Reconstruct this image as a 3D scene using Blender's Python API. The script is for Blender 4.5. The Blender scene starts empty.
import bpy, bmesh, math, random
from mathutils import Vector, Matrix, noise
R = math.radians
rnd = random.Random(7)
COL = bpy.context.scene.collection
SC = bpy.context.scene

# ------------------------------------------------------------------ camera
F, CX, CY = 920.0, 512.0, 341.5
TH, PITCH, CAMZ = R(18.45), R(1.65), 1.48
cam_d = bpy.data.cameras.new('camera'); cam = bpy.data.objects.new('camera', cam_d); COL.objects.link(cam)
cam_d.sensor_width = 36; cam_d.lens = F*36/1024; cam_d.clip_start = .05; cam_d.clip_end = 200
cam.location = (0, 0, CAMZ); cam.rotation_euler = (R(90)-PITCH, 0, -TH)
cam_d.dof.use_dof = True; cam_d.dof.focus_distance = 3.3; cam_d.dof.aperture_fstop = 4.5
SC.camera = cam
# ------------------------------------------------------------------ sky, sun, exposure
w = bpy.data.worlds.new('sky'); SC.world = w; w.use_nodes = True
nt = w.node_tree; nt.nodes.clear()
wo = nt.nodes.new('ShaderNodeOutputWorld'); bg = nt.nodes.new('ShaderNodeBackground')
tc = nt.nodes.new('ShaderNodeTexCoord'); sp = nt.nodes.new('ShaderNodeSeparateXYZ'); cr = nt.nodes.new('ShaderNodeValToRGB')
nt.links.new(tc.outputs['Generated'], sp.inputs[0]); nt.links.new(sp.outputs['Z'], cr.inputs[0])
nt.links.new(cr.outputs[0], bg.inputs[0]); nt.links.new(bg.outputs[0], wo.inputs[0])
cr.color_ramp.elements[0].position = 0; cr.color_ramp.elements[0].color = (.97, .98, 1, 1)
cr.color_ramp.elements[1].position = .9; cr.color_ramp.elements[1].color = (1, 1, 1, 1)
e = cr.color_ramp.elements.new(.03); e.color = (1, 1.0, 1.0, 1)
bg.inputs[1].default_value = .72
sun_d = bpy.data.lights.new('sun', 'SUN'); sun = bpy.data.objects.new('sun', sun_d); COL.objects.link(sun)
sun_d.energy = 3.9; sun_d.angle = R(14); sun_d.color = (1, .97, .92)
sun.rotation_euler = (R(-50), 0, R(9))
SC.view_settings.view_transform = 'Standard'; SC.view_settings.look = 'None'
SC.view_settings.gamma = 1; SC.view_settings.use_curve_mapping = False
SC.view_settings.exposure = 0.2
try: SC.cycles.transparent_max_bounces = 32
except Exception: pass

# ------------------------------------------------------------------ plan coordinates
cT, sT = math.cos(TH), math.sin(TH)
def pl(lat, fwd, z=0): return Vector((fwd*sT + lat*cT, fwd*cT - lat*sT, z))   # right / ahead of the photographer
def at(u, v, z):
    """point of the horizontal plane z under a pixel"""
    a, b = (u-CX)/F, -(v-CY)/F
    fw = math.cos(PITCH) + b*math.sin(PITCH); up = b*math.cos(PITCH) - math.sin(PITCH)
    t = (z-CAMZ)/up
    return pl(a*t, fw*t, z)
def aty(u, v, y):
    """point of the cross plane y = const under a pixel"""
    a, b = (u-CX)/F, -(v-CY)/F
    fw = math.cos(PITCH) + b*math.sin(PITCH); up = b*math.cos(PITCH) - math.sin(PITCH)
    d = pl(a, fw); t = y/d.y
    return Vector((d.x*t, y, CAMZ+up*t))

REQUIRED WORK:
Using the material above, quote the first line and each line after it, stopping at and including the line that holds "SC = bpy.context.scene".

REPLY:
Reconstruct this image as a 3D scene using Blender's Python API. The script is for Blender 4.5. The Blender scene starts empty.
import bpy, bmesh, math, random
from mathutils import Vector, Matrix, noise
R = math.radians
rnd = random.Random(7)
COL = bpy.context.scene.collection
SC = bpy.context.scene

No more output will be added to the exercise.